The dark web, a segment of the internet used by outlaws, dissidents, and hackers to share information without scrutiny, will turn 20 years old this month.
Generally speaking, the dark web is defined as all content hosted on darknets, or online networks that require a specific browsing software to access. It's a subset of the deep web, meaning it's not indexed by search engines like Google or Bing, and therefore less transparent and more difficult to scrutinize.
The dark web is most widely used as a black market trading post where people sell drugs, cryptocurrency, porn, and data stolen in illegal breaches. Law enforcement agencies like the FBI have repeatedly carried out stings on the dark web to arrest and charge criminals, but illegal activity continues to proliferate.
The secrecy afforded by the dark web has also granted activists and political dissidents a place to organize with less government scrutiny. Governments across the globe have made attempts to ban encrypted servers, while activists have defended encryption tools.
Dark web activity has steadily grown over the past decade. Tor, one of the most commonly-used encrypted routers, currently hosts roughly 80,000 unique sites, according to its internal numbers.
The dark web has shaped the world, both online and off, in the 2 decades since it came into existence. Many of these events have been catalogued by GroupSense, a cybersecurity firm that monitors dark web activity.
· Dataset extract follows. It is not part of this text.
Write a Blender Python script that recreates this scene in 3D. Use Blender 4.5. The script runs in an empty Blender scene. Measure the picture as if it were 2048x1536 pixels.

Here's a look back at some things the dark web has influenced the most.
March 2000: Freenet, the first widely available, anonymous file-sharing system, goes live.
Freenet began in 1999 as a student project by Ian Clarke, an Irish programmer studying at the University of Edinburgh, and was released broadly in March 2000.
Like many pioneers of the early internet, Clarke believed the web would enable a free-for-all of information sharing, and could make the concept of copyright obsolete.
"If this whole thing catches on, I think that people will look back in 20 to 40 years and look at the idea that you can own information in the same way as gold or real estate in the same way we look at witch burning today," Clarke told The New York Times shortly after Freenet's launch.